There may have been those who viewed the renegotiation of our trilateral trade agreement impassively, but for many the experience was an absolute terror. Some lived in fear that one misstep could destabilize entire regional economies and, in turn, livelihoods.

In announcing the details of the agreement in principle this past Monday, Foreign Affairs Minister Chrystia Freeland called out Windsor by name — one of just two municipalities to be specifically mentioned at the press conference.

Later in the week Prime Minister Justin Trudeau made time for a two-day visit to the city celebrating the construction kickoff of the Gordie Howe International Bridge.

Trade negotiations with the Donald Trump administration have been difficult and unpredictable. The president wagered the auto industry as if our intertwined economies would not both take the hit if we didn’t all get this right.

From the moment Trump initiated trade renegotiations, Windsor has held its breath — unwillingly strapped into a nauseating roller-coaster directed by the erratic whims of the president himself. And an emotional roller-coaster it was for the motor city.

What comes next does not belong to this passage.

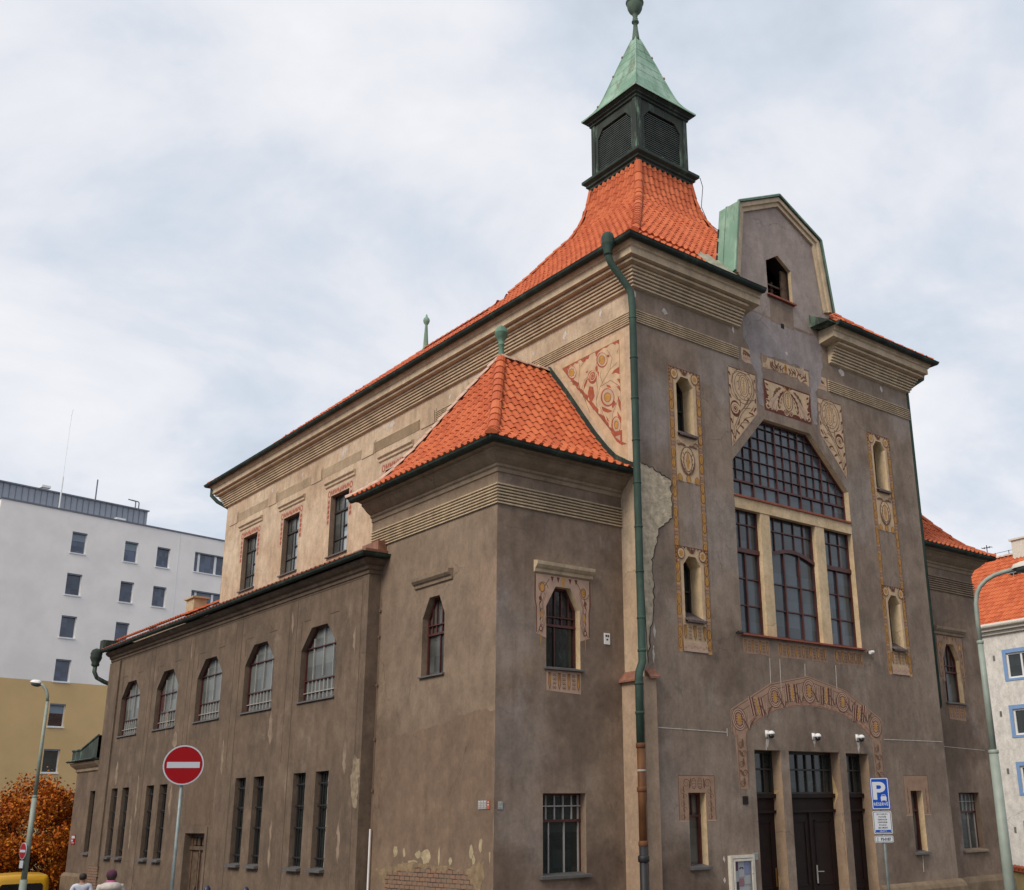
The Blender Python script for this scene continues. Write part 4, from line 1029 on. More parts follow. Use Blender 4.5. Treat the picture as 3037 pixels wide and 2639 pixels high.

At 23-years-old, NAFTA was in need of modernization. Our prime minister aimed high and held true to his commitment that he would only sign an agreement that was good for Canadians.

The result is a quite progressive trade agreement. It includes an environment chapter and a labour chapter defending the rights of workers with consideration to gender-based discrimination. And while it didn’t garner its own chapter as advocates initially hoped, language on Indigenous rights was included.

Not every industry came out unscathed. Dialogues will continue on the appropriate compensation for impacted supply managed sectors, and steel tariffs remain in force for the foreseeable future.

That said, the negotiation of this agreement was a rare endeavour in multi-partisan Canadian collaboration.

Academics, political representatives from all levels of government, labour leaders, and industry leaders alike respectfully contributed to this largely successful outcome.

Former Prime Minister Brian Mulroney actively supported the efforts, helping to ensure our neighbours to the south saw a united Canadian front.

Opposition members collaborated for the best outcomes on labour inclusion. Essex MP Tracey Ramsey of the NDP pushed like only a former auto line worker could. She advocated fiercely throughout negotiations and was appropriately thanked by Freeland for her contributions and partnership on trade during question period last week.

For a moment in time, our country, in all of her strength, came together shoulder to shoulder with purpose.

But as we move forward, we can’t forget how much we owe to Freeland for this hard-fought agreement. It was remarkable to see her lead the negotiations from the Canadian front.

She stayed calm, communicative and straightforward to Canadians throughout the process. She was joined by a thoughtful and persistent group of journalists who uncovered and shared the story with us along the way.

And still, in September, at the height of negotiations, I watched her greeted by a thunderous standing ovation at Toronto’s Koerner Hall for the Women in the World Summit. The room full of powerful Canadian women from all walks of life roared in appreciation for her leadership.

No one would have faulted her for breaking her commitment to speak, considering the pace of negotiations at the time. But she showed up, and brilliantly engaged in an honest dialogue about populism and its role in the shaping of our society today.

Trudeau vowed as we entered negotiations that, “We would remain united. And ultimately, we’d emerge stronger.” Stronger we have emerged. Freeland carried out this trade mission admirably. She led with refreshing authenticity while remaining true to Canadian values.

Trudeau called USMCA the largest task carried out by a cabinet minister in a generation. I would agree. And I have a feeling she’s just getting started.